→ **Written exercise**
Print all of the lines exactly. Any picture among them stays out.
==== Information provided
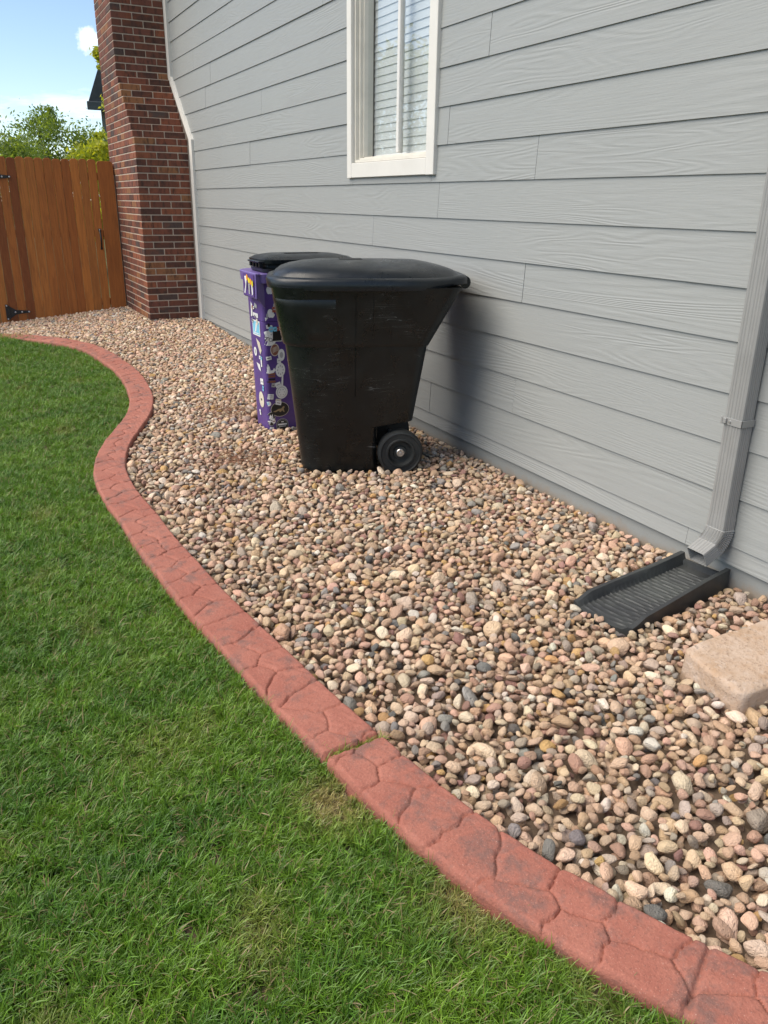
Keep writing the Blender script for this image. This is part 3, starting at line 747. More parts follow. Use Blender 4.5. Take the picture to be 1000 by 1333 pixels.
nd(369.5, 507, [(ell(.042, .046), 's_white'), ([(-.004, .04), (.010, .04), (.014, .12), (.003, .12)], 's_white'), (ell(.033, .036), 's_grey'), (ell(.030, .033), 's_white')]+[(ell(.004, .004, 6, .018*math.cos(i*1.05), .02*math.sin(i*1.05)), 's_grey') for i in range(6)])
nd(367, 529.5, [(ell(.066, .052), 's_cream'), (ell(.063, .049), 's_black'), ([(-.050, -.016), (-.030, -.008), (-.012, .002), (.008, .004), (.020, .018), (.030, .022), (.032, .012), (.026, .002), (.034, -.020), (.026, -.020), (.016, -.008), (.004, -.020), (-.004, -.018), (-.004, -.010), (-.02, -.014), (-.03, -.020)], 's_tan')], rot=-.05, lab='black oval sticker with a tan animal')
nd(354, 541.5, [(ell(.027, .050), 's_grey'), (ell(.024, .046), 's_black'), ([(-.014, .0), (-.008, .034), (.0, .020), (.008, .036), (.013, .004)], 's_white'), (rect(-.022, -.008, .022, .002), 's_white'), (rect(-.020, -.022, .020, -.013), 's_white')])
nd(371, 551, [(ell(.045, .046), 's_grey'), (ell(.042, .043), 's_black'), (ell(.037, .038), 's_grey'), (ell(.035, .036), 's_black'), (rect(-.032, .000, .032, .010), 's_white'), (rect(-.026, -.012, .026, -.005), 's_grey'), (rect(-.010, .020, .010, .026), 's_white')])
def LY(px, py): return 5.323-.0158*(px-331), .825-(py-400)*.0054
def ld(px, py, polys, **k): y_, z_ = LY(px, py); decal(polys, 'l', y_, z_, **k)
ld(337, 425, [(rect(-.075, -.05, .075, .05), 's_white'), (rect(-.066, -.042, .066, .042), 's_blue'), ([(-.03, -.03), (0, -.02), (.02, .02), (.04, .03), (.0, .035)], 's_white'), (rect(-.05, -.036, .05, -.030), 's_white')], lab='light blue rectangular sticker')
ld(337, 411, [(rect(-.05, -.02, .05, .022), 's_white'), (rect(-.02, -.012, -.01, .014), 's_grey'), (rect(.01, -.012, .02, .014), 's_grey')])
ld(333, 404, [([(-.03, -.05), (.0, -.04), (.01, .03), (-.02, .05)], 's_white')])
ld(339, 445, [([(-.05, .04), (.02, .02), (.05, -.03), (.02, -.06), (-.02, -.01)], 's_cream')])
ld(337, 472, [([(-.04, .02), (.03, .015), (.04, -.03), (.0, -.02)], 's_white')])
ld(341, 467, [([(-.02, .05), (.01, .045), (.012, -.02), (-.01, -.025)], 's_white')])
ld(338, 514, [(ell(.05, .055), 's_cream'), (ell(.014, .008, 10), 's_black')])
nd(362, 396, [(rect(-.02, -.016, .02, .016), 's_white'), (rect(-.014, -.004, .014, .004), 's_grey')])
nd(350, 462, [(rect(-.018, -.012, .016, .012), 's_white'), (rect(-.012, -.002, .01, .003), 's_black')], rot=.15)
nd(358, 497, [(ell(.013, .014), 's_cream')])
nd(353, 512, [(rect(-.020, -.018, .018, .018), 's_white'), (rect(-.014, -.010, .012, -.004), 's_grey'), (rect(-.014, .004, .012, .010), 's_grey')], rot=-.1)
ld(334, 455, [(ell(.03, .03), 's_white'), (ell(.015, .015), 's_grey')])
ld(340, 490, [(rect(-.03, -.02, .03, .02), 's_white'), (rect(-.022, -.006, .022, .004), 's_grey')], rot=.1)
ld(338, 398, [(rect(-.025, -.012, .025, .014), 's_grey')], rot=-.2)
decal([([(-.11, -.068), (.11, -.068), (.11, .068), (-.11, .068)], 's_black'), ([(-.11, -.068), (.11, -.068), (.11, .068), (-.11, .068)], 'purple'), ([(-.08, .05), (-.03, .055), (-.045, .0), (-.07, -.06), (-.09, -.055), (-.06, 0)], 's_white'), ([(.0, .01), (.03, .01), (.025, -.055), (.005, -.055)], 's_grey'), ([(.06, .02), (.085, .02), (.09, -.05), (.07, -.06)], 's_white'), (ell(.018, .02, 12, -.02, .045), 's_orange'), (ell(.018, .018, 12, .02, .03), 's_yellow'), (ell(.018, .02, 12, .055, .024), 's_orange'), (ell(.014, .02, 12, .09, .016), 's_yellow'), (rect(-.02, -.03, -.008, .015), 's_black'), (rect(.04, -.05, .05, .005), 's_black')], 'l', (Y0+Y1)/2, .973, plane=XF, lab='white and orange patterned sticker on the bracket')
decal([(ell(.032, .020), 's_yellow'), ([(-.02, .004), (-.004, .010), (.018, .006), (.012, .001), (-.004, .004), (.014, -.006), (-.008, -.010), (-.020, -.005), (-.006, -.004), (-.016, .0)], 's_black')], 'n', 1.765, 1.018, plane=5.08-.034, rot=-.1, lab='yellow oval sticker on the rim')
rk = random.Random(9)
for i in range(22):
    a_, c_ = rk.uniform(.010, .022), rk.uniform(.010, .020); base_ = ell(a_, c_, 12) if rk.random() < .4 else rect(-a_, -c_, a_, c_)
    k_ = rk.choice(['s_white', 's_white', 's_white', 's_cream', 's_grey', 's_red', 's_blue']); ins_ = rk.choice(['s_grey', 's_black', 's_brown'])
    pl_ = [(base_, k_), (rect(-a_*.6, -c_*.15, a_*.6, c_*.2), ins_)]
    if i % 5 < 3: nd(rk.uniform(348, 366), rk.choice([392, 402, 426, 445, 466, 470, 497, 518, 521, 545, 556]), pl_, rot=rk.uniform(-.3, .3))
    else: ld(rk.uniform(333, 342), rk.choice([401, 417, 434, 450, 460, 482, 498, 505, 525, 532]), pl_, rot=rk.uniform(-.3, .3))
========
→ **Written answer**
Keep writing the Blender script for this image. This is part 3, starting at line 747. More parts follow. Use Blender 4.5. Take the picture to be 1000 by 1333 pixels.
nd(369.5, 507, [(ell(.042, .046), 's_white'), ([(-.004, .04), (.010, .04), (.014, .12), (.003, .12)], 's_white'), (ell(.033, .036), 's_grey'), (ell(.030, .033), 's_white')]+[(ell(.004, .004, 6, .018*math.cos(i*1.05), .02*math.sin(i*1.05)), 's_grey') for i in range(6)])
nd(367, 529.5, [(ell(.066, .052), 's_cream'), (ell(.063, .049), 's_black'), ([(-.050, -.016), (-.030, -.008), (-.012, .002), (.008, .004), (.020, .018), (.030, .022), (.032, .012), (.026, .002), (.034, -.020), (.026, -.020), (.016, -.008), (.004, -.020), (-.004, -.018), (-.004, -.010), (-.02, -.014), (-.03, -.020)], 's_tan')], rot=-.05, lab='black oval sticker with a tan animal')
nd(354, 541.5, [(ell(.027, .050), 's_grey'), (ell(.024, .046), 's_black'), ([(-.014, .0), (-.008, .034), (.0, .020), (.008, .036), (.013, .004)], 's_white'), (rect(-.022, -.008, .022, .002), 's_white'), (rect(-.020, -.022, .020, -.013), 's_white')])
nd(371, 551, [(ell(.045, .046), 's_grey'), (ell(.042, .043), 's_black'), (ell(.037, .038), 's_grey'), (ell(.035, .036), 's_black'), (rect(-.032, .000, .032, .010), 's_white'), (rect(-.026, -.012, .026, -.005), 's_grey'), (rect(-.010, .020, .010, .026), 's_white')])
def LY(px, py): return 5.323-.0158*(px-331), .825-(py-400)*.0054
def ld(px, py, polys, **k): y_, z_ = LY(px, py); decal(polys, 'l', y_, z_, **k)
ld(337, 425, [(rect(-.075, -.05, .075, .05), 's_white'), (rect(-.066, -.042, .066, .042), 's_blue'), ([(-.03, -.03), (0, -.02), (.02, .02), (.04, .03), (.0, .035)], 's_white'), (rect(-.05, -.036, .05, -.030), 's_white')], lab='light blue rectangular sticker')
ld(337, 411, [(rect(-.05, -.02, .05, .022), 's_white'), (rect(-.02, -.012, -.01, .014), 's_grey'), (rect(.01, -.012, .02, .014), 's_grey')])
ld(333, 404, [([(-.03, -.05), (.0, -.04), (.01, .03), (-.02, .05)], 's_white')])
ld(339, 445, [([(-.05, .04), (.02, .02), (.05, -.03), (.02, -.06), (-.02, -.01)], 's_cream')])
ld(337, 472, [([(-.04, .02), (.03, .015), (.04, -.03), (.0, -.02)], 's_white')])
ld(341, 467, [([(-.02, .05), (.01, .045), (.012, -.02), (-.01, -.025)], 's_white')])
ld(338, 514, [(ell(.05, .055), 's_cream'), (ell(.014, .008, 10), 's_black')])
nd(362, 396, [(rect(-.02, -.016, .02, .016), 's_white'), (rect(-.014, -.004, .014, .004), 's_grey')])
nd(350, 462, [(rect(-.018, -.012, .016, .012), 's_white'), (rect(-.012, -.002, .01, .003), 's_black')], rot=.15)
nd(358, 497, [(ell(.013, .014), 's_cream')])
nd(353, 512, [(rect(-.020, -.018, .018, .018), 's_white'), (rect(-.014, -.010, .012, -.004), 's_grey'), (rect(-.014, .004, .012, .010), 's_grey')], rot=-.1)
ld(334, 455, [(ell(.03, .03), 's_white'), (ell(.015, .015), 's_grey')])
ld(340, 490, [(rect(-.03, -.02, .03, .02), 's_white'), (rect(-.022, -.006, .022, .004), 's_grey')], rot=.1)
ld(338, 398, [(rect(-.025, -.012, .025, .014), 's_grey')], rot=-.2)
decal([([(-.11, -.068), (.11, -.068), (.11, .068), (-.11, .068)], 's_black'), ([(-.11, -.068), (.11, -.068), (.11, .068), (-.11, .068)], 'purple'), ([(-.08, .05), (-.03, .055), (-.045, .0), (-.07, -.06), (-.09, -.055), (-.06, 0)], 's_white'), ([(.0, .01), (.03, .01), (.025, -.055), (.005, -.055)], 's_grey'), ([(.06, .02), (.085, .02), (.09, -.05), (.07, -.06)], 's_white'), (ell(.018, .02, 12, -.02, .045), 's_orange'), (ell(.018, .018, 12, .02, .03), 's_yellow'), (ell(.018, .02, 12, .055, .024), 's_orange'), (ell(.014, .02, 12, .09, .016), 's_yellow'), (rect(-.02, -.03, -.008, .015), 's_black'), (rect(.04, -.05, .05, .005), 's_black')], 'l', (Y0+Y1)/2, .973, plane=XF, lab='white and orange patterned sticker on the bracket')
decal([(ell(.032, .020), 's_yellow'), ([(-.02, .004), (-.004, .010), (.018, .006), (.012, .001), (-.004, .004), (.014, -.006), (-.008, -.010), (-.020, -.005), (-.006, -.004), (-.016, .0)], 's_black')], 'n', 1.765, 1.018, plane=5.08-.034, rot=-.1, lab='yellow oval sticker on the rim')
rk = random.Random(9)
for i in range(22):
    a_, c_ = rk.uniform(.010, .022), rk.uniform(.010, .020); base_ = ell(a_, c_, 12) if rk.random() < .4 else rect(-a_, -c_, a_, c_)
    k_ = rk.choice(['s_white', 's_white', 's_white', 's_cream', 's_grey', 's_red', 's_blue']); ins_ = rk.choice(['s_grey', 's_black', 's_brown'])
    pl_ = [(base_, k_), (rect(-a_*.6, -c_*.15, a_*.6, c_*.2), ins_)]
    if i % 5 < 3: nd(rk.uniform(348, 366), rk.choice([392, 402, 426, 445, 466, 470, 497, 518, 521, 545, 556]), pl_, rot=rk.uniform(-.3, .3))
    else: ld(rk.uniform(333, 342), rk.choice([401, 417, 434, 450, 460, 482, 498, 505, 525, 532]), pl_, rot=rk.uniform(-.3, .3))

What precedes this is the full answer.